Experiencing MO.CA gives one the feeling of entering a new type of experiencing mobile living: it’s flexible, indoor/outdoor, and entirely off-grid, with the ability to clean its water so one can take endless showers (thanks to a greywater cleaning loop-system running on solar).
As an experiment in how much living a small, low-cost structure can hold, a group of students built a house-on-wheels that expands outward—its glass doors and canvas sides swinging open like sails to catch the sun and breeze.
Designed to blend with its surroundings rather than close them out, the mobile dwelling is not just transportable, but truly self-sufficient: solar-powered, and equipped with a closed-loop water system that recycles greywater for re-use—even enabling an “endless” shower.

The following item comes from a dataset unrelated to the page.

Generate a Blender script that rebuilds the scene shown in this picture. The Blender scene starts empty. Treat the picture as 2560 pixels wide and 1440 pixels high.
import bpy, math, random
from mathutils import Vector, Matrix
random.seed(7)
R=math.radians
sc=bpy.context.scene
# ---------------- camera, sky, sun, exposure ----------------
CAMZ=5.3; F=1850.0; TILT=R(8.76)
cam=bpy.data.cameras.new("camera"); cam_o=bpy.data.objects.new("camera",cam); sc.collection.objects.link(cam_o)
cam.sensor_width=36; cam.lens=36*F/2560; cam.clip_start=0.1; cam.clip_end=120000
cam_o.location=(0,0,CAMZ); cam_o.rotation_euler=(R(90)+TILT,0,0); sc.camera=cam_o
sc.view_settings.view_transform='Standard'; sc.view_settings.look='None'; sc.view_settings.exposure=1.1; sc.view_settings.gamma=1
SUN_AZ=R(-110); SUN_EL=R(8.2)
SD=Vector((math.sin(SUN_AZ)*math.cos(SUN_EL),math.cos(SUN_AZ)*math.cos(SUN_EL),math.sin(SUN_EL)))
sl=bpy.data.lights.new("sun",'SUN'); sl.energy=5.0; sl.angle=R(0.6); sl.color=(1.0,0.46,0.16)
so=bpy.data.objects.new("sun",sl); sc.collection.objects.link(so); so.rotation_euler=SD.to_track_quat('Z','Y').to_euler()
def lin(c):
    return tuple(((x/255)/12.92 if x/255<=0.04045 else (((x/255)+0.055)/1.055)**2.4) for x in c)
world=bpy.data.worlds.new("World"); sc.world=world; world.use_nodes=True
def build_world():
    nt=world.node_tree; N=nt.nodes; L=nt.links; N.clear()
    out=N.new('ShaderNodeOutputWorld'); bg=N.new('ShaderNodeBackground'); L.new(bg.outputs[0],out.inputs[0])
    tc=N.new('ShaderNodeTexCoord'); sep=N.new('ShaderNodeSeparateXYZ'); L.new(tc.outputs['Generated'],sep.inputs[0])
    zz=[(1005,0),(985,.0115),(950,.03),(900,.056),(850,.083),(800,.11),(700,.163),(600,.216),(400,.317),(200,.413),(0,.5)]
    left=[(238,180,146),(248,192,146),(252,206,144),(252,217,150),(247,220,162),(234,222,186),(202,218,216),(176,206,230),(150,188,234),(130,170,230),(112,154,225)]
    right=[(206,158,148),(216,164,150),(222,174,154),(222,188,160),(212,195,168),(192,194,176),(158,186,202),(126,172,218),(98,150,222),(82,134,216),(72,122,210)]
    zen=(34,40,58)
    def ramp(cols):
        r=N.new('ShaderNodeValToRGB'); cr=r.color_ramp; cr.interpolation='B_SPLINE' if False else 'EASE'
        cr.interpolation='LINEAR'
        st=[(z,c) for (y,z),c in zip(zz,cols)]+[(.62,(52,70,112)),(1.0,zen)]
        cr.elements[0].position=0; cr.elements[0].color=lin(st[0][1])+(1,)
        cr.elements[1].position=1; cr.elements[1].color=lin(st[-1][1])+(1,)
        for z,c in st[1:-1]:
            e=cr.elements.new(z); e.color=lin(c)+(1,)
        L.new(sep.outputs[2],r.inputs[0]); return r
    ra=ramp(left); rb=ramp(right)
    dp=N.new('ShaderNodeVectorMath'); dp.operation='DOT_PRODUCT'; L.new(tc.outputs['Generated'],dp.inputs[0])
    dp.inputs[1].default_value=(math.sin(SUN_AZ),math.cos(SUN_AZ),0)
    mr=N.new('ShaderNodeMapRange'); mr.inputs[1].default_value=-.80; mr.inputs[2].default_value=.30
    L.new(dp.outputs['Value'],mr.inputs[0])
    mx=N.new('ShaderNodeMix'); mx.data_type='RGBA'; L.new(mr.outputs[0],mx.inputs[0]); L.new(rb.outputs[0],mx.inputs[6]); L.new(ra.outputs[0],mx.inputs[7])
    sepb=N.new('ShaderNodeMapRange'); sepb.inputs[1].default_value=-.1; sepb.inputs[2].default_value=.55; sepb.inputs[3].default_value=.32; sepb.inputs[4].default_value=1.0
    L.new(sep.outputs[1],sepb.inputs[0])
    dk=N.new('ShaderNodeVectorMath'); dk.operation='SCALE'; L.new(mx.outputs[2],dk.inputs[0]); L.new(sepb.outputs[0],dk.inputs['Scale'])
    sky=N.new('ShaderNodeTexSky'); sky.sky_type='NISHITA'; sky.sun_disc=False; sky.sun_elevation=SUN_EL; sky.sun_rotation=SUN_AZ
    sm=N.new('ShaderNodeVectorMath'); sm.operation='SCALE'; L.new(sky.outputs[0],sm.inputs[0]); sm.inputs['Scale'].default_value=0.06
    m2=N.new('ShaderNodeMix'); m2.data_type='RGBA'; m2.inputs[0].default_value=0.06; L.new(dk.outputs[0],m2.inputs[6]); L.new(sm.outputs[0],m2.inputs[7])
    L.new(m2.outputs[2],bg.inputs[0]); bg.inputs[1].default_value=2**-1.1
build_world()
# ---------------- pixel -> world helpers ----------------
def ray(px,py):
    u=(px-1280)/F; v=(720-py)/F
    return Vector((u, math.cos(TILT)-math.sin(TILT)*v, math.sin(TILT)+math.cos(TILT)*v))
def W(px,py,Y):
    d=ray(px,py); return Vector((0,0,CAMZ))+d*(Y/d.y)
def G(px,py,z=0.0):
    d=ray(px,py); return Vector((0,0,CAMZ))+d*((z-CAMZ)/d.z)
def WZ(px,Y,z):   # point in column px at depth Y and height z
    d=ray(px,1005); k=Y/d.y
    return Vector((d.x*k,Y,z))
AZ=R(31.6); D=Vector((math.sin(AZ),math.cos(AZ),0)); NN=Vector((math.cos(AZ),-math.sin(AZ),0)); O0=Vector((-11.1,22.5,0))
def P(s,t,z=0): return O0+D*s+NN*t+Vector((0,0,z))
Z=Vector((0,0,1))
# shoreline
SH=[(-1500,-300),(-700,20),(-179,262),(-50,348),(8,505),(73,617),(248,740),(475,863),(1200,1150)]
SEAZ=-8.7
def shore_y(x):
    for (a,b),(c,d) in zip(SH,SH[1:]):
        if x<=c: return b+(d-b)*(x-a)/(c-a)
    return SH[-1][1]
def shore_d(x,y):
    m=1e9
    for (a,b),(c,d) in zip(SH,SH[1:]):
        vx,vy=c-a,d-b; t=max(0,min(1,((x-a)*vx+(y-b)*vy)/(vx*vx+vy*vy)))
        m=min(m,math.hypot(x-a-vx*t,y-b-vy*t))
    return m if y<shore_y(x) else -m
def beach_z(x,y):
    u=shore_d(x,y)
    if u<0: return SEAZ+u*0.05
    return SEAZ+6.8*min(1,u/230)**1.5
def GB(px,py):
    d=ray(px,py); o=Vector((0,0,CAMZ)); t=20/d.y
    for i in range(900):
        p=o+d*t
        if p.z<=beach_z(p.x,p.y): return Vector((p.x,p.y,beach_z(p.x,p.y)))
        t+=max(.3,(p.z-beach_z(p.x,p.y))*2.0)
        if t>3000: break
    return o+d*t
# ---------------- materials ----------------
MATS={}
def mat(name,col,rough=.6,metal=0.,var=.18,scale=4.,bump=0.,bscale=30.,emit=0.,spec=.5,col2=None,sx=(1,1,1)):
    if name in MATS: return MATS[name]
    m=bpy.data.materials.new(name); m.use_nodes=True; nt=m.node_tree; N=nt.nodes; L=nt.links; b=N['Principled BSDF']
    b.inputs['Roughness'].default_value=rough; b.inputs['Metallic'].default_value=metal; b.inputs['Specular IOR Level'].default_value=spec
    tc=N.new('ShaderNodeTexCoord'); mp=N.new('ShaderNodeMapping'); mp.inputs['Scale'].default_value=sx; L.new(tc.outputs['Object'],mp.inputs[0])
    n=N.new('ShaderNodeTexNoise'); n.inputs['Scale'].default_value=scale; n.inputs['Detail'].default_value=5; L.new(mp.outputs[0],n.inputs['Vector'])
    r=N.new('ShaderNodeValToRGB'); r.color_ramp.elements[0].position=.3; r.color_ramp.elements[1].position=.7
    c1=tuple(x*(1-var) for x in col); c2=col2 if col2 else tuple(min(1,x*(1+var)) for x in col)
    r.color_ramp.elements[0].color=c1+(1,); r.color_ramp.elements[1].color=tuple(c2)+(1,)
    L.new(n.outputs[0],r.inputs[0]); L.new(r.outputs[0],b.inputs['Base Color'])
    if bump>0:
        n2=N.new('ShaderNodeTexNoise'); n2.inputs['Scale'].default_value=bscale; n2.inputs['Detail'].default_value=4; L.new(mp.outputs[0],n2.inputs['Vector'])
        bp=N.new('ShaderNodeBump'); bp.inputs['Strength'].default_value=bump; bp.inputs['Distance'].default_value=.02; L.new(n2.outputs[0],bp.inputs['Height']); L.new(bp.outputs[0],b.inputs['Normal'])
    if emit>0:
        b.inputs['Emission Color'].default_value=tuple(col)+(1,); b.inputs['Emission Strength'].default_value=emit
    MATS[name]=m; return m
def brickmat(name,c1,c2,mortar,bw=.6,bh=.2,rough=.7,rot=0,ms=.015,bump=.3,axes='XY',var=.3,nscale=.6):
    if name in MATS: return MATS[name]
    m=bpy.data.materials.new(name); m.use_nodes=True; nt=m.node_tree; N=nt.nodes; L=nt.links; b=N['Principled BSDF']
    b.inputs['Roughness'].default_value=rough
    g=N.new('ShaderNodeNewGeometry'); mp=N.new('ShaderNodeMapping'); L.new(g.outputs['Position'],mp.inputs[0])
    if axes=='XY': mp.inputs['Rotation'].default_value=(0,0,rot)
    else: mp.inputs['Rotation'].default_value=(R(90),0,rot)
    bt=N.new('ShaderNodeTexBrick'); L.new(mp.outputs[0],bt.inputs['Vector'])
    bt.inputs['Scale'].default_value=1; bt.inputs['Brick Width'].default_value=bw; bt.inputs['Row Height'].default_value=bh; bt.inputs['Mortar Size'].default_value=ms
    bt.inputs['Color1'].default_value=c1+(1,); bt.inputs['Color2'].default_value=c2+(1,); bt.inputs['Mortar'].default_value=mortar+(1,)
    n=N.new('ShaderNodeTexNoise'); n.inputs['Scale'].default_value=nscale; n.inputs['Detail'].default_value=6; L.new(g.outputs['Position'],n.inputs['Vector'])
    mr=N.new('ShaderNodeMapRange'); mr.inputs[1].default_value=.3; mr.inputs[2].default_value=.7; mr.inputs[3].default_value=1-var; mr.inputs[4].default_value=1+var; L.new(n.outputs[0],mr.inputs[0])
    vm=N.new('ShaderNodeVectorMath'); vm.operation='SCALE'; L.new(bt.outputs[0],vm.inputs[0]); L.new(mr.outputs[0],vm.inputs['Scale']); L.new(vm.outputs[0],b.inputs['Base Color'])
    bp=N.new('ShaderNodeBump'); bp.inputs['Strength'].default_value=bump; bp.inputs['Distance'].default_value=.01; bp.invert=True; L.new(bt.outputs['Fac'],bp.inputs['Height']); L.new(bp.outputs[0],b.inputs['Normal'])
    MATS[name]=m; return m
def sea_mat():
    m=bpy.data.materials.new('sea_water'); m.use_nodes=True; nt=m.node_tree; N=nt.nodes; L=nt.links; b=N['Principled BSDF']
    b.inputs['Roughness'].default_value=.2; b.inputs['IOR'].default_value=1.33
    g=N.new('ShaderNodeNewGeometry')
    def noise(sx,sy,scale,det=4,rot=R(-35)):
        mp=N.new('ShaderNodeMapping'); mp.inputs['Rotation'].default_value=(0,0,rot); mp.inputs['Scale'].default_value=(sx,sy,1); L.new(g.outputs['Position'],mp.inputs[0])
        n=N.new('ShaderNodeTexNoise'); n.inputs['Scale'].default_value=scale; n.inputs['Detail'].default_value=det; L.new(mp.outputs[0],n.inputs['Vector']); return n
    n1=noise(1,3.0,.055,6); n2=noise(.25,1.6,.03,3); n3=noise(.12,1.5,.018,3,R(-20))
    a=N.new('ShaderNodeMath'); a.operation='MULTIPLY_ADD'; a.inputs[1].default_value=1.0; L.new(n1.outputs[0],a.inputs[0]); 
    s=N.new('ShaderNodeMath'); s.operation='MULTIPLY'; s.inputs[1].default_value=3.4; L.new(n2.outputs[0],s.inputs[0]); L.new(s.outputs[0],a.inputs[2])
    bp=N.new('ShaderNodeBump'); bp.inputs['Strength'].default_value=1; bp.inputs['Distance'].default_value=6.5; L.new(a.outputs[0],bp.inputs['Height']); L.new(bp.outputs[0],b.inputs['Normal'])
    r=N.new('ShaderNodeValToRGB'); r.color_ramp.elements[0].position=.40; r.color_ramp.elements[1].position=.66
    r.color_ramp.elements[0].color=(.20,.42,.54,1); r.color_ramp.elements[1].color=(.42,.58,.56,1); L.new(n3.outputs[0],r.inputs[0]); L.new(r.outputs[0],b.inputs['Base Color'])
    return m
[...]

Inside, the structure is a study in restraint and purpose. At either end, two solid volumes serve as the core infrastructure: one houses a compact kitchen, bathroom, and utilities; the other holds storage, tools, and an entry door.
Between them, the central space is left open and flexible, with fold-away furniture and a ladder leading to two sleeping shelves above. Everything has its place—and everything is used.
Built by students from the Institute for Advanced Architecture of Catalonia (IAAC) at Valldaura Labs in the forested hills outside Barcelona of Collserola Park, the home is called MO.CA, short for “Mobile Catalyst”—a name meant to reflect its role not just as a shelter, but as a spark for new ways of living lightly and intentionally.
When closed, it’s a compact, protected volume. But when opened, it unfolds—visually and physically—into the landscape around it, becoming less a structure than a platform for inhabiting place.